PROCEDURE: The state criminal court ruled the officers' search illegal, suppressed the cocaine, and dismissed all charges. Plaintiff sued Defendant in U.S. District Court for the District of Minnesota per 42 U.S.C. § 1983 for violating his Fourth Amendment right against unreasonable search and excessive force. Defendant moved for summary judgment on qualified immunity grounds, but the trial court ruled that material facts as to the alleged body cavity search were still in dispute. QUALIFIED IMMUNITY DENIED. A jury found that the police did not use excessive force, and the body cavity search did not occur, and would have been reasonable if it had occurred. However, the jury found that Defendant did not conduct the strip search in a reasonable manner, and awarded Plaintiff $35,000 nominal damages, since the search caused him no actual injury.
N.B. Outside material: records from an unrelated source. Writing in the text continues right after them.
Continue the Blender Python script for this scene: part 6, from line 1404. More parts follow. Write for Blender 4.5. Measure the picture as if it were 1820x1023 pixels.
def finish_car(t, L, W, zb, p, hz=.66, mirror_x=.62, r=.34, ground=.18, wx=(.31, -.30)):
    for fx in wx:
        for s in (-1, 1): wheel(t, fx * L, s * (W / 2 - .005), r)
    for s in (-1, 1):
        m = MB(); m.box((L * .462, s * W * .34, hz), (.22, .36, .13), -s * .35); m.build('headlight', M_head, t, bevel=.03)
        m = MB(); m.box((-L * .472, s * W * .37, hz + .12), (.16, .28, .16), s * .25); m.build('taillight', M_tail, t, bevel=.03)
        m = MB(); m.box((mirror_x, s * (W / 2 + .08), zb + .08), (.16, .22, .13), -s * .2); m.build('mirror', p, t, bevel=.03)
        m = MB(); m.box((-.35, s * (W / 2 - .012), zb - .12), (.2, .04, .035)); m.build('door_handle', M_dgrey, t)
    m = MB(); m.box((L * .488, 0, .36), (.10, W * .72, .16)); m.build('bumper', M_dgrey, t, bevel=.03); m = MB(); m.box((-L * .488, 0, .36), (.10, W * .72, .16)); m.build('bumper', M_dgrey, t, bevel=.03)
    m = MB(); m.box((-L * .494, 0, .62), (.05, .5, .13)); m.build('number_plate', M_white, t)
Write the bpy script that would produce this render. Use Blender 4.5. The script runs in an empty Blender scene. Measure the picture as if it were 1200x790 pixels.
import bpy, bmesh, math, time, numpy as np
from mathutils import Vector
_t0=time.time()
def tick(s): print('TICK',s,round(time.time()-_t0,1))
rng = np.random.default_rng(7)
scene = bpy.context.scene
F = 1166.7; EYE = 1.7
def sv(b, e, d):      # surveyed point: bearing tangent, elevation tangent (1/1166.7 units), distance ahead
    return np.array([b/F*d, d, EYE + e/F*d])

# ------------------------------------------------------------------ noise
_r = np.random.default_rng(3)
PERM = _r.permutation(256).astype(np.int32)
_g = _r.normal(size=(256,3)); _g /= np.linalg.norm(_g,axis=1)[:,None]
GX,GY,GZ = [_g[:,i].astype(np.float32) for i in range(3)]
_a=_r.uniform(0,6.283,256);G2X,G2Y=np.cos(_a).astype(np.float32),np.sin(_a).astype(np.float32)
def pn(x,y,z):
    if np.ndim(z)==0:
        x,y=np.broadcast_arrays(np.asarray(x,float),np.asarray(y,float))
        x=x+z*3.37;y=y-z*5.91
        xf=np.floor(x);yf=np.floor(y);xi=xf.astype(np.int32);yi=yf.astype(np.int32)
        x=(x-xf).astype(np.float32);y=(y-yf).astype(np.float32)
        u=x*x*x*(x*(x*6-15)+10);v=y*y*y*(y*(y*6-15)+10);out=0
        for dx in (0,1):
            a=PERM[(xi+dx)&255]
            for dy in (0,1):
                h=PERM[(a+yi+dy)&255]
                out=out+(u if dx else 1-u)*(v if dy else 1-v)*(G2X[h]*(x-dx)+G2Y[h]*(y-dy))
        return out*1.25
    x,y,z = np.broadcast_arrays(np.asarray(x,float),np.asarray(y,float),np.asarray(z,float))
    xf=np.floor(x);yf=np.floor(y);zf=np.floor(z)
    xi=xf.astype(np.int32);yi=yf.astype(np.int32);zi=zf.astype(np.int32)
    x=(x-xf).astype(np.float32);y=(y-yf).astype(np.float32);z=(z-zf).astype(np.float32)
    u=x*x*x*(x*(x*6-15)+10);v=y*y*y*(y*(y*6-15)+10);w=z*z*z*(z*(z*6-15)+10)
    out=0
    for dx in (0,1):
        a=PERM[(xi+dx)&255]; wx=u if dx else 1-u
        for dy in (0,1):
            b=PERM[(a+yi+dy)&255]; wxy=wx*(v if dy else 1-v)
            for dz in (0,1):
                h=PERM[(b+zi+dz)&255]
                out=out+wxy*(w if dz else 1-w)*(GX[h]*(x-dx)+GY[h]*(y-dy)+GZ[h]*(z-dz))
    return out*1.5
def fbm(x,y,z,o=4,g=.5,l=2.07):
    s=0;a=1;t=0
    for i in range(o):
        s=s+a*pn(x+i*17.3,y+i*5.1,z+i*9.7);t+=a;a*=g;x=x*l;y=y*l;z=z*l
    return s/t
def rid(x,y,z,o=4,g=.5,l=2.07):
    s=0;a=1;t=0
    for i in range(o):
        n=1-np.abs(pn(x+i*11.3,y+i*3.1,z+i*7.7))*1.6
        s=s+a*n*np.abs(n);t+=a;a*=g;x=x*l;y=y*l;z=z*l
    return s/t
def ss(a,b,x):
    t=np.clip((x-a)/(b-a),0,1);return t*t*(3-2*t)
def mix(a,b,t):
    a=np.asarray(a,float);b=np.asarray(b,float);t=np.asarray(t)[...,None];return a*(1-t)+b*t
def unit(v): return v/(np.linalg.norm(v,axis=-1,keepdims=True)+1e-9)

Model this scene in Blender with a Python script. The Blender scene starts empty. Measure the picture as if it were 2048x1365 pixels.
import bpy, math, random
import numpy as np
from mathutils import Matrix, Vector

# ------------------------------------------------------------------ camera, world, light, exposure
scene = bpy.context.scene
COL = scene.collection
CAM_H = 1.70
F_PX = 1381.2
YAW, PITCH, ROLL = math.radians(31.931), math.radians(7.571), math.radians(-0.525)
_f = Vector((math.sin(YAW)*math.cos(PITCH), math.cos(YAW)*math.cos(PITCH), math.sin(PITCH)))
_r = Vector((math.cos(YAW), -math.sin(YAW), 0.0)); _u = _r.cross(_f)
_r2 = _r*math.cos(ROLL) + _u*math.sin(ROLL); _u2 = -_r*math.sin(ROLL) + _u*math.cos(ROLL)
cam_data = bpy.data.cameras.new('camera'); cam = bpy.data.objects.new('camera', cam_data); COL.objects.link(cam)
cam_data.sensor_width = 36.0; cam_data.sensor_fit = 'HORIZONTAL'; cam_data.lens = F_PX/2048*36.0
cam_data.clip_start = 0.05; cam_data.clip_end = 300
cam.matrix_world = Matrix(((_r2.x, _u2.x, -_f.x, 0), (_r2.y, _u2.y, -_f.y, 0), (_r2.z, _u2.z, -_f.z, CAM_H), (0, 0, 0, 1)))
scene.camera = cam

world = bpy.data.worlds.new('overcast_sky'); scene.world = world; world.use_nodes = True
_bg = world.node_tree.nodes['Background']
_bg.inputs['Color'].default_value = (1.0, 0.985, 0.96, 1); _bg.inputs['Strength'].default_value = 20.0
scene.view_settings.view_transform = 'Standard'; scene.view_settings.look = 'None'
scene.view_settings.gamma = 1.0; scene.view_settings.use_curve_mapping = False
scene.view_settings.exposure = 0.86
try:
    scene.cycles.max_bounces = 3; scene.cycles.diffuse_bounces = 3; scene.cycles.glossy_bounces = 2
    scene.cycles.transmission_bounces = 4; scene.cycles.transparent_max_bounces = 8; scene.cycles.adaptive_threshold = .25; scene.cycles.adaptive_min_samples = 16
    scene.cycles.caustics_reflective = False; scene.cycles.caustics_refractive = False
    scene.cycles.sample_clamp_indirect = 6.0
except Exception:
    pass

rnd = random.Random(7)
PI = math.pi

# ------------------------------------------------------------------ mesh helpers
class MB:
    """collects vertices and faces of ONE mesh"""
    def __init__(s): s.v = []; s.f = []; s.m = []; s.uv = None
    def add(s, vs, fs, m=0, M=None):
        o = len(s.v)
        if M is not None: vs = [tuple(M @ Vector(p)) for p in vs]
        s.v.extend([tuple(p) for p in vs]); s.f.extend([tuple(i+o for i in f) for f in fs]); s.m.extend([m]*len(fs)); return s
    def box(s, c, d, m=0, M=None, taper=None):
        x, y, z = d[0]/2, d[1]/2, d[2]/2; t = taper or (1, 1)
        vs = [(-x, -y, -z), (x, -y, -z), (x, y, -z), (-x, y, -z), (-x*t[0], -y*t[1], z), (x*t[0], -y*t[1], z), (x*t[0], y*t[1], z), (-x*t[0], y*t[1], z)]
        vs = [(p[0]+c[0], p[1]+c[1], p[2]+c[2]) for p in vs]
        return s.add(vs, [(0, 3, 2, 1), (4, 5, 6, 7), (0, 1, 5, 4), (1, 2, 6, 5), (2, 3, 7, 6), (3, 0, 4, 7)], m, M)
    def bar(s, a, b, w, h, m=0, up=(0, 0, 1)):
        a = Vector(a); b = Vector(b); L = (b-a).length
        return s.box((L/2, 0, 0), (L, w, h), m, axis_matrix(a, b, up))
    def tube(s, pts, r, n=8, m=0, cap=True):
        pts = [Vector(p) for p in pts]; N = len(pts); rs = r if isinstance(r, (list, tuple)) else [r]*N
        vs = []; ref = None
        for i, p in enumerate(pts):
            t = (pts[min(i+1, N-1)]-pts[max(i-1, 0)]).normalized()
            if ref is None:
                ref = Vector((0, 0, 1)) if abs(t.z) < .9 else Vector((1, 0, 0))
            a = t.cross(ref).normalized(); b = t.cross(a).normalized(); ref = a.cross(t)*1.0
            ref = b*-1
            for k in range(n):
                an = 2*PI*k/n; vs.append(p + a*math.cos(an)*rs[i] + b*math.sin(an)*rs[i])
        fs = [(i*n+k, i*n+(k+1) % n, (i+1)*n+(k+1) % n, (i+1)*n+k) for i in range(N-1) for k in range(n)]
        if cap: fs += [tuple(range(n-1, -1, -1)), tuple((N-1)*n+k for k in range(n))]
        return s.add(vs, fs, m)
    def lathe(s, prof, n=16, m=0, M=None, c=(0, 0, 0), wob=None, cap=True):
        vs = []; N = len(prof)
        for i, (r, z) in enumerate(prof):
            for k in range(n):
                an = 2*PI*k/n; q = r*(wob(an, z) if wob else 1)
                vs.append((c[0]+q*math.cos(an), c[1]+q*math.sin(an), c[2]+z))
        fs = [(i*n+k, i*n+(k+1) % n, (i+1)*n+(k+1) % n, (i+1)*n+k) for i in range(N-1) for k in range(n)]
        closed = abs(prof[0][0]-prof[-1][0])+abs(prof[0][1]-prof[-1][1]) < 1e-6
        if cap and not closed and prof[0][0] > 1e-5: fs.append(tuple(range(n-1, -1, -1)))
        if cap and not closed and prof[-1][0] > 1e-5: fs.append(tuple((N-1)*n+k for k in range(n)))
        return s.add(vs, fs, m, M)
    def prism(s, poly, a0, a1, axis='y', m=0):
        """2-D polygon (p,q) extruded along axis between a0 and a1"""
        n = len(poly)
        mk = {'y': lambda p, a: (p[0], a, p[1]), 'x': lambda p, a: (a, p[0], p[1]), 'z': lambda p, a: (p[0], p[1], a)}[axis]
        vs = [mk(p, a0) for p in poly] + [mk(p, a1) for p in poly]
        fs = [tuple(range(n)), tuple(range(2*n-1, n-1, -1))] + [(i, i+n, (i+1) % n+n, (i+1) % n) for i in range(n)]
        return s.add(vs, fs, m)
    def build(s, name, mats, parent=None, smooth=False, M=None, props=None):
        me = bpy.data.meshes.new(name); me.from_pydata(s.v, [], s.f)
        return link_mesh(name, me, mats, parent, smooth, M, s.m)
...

The trial court denied all defense posttrial motions, except to reduce the damages to $1. Defendant appealed to the U.S. Court of Appeals for the Eighth Circuit.

DECISION: The Fourth Amendment reasonableness of a strip search turns on the scope of a particular intrusion, the way it is done, the justification for starting it, and the place where it is done. Defendant did not dispute on appeal the jury's finding that the search was unreasonable, meaning that the first half of qualified immunity did not help him, so the Eighth Circuit would go to the second half. Whether a right is clearly established is a matter of law for the court, and the trial court erred by putting that question to the jury.

When the incident happened, it was not clear to a reasonable officer in Defendant's position that a strip search of a subject, supported by reasonable suspicion, in the subject's private motel room, using a latex glove, and probably not forcibly bending the subject over, was a violation of the subject's Fourth Amendment rights. Though the police could have transported Plaintiff to the police station and searched him there, police do not have to use the absolute least intrusive means possible, and also Plaintiff might have disposed of the evidence on the way there. Defendant was entitled to qualified immunity and all other questions were moot. VACATED AND REMANDED for entry of judgment in Defendant's favor.

The dissent would have ruled that Plaintiff's right to be free from strip searches of this type to have been clearly established. Field strip searches are very rare and certainly are not justified simply as incident to arrest. Objectively reasonable officers should have known that it was unreasonable and illegal to forcibly restrain Plaintiff and strip off his clothes for inspection of his privates.

EDITORIAL: I've heard of pulling victory out of one's behind, but this is the first time I've seen it happen. If it was me there, and I saw this guy had a tissue probably containing drugs sticking out from where the sun don't shine, I'd be inclined to tell him HE CAN KEEP IT, with my compliments. But if dope could be there, so could a razor blade, or a handcuff key, or a toothbrush shank, and with his hands cuffed in back and a few minutes' ride back to the station, he could do something bad. I don't know if I would have done the same thing these officers did, but I garontee, I would have done SOMEthing.

51 to 49%, I agree with the result. It was just luck of the draw to get two judges on the case who did too. It could easily have gone the other way.

1 comment:

D.E. Clark said...

I think the suspect should pay the officer at least $1 for possibly saving his life. All that cocaine could have gotten absorbed through his poopchute and given him a most unpleasant tingling sensation.
But it might have been better to secure him in a way that he couldn't dispose of the evidence or reach a weapon/cuff key/whatever hidden there, and haul him off to the clink. (Cuff-Aide, Cuff Wrap, etc. Not a bad idea with any prisoner, anyway.)
You have a most interesting and scholarly blog going here.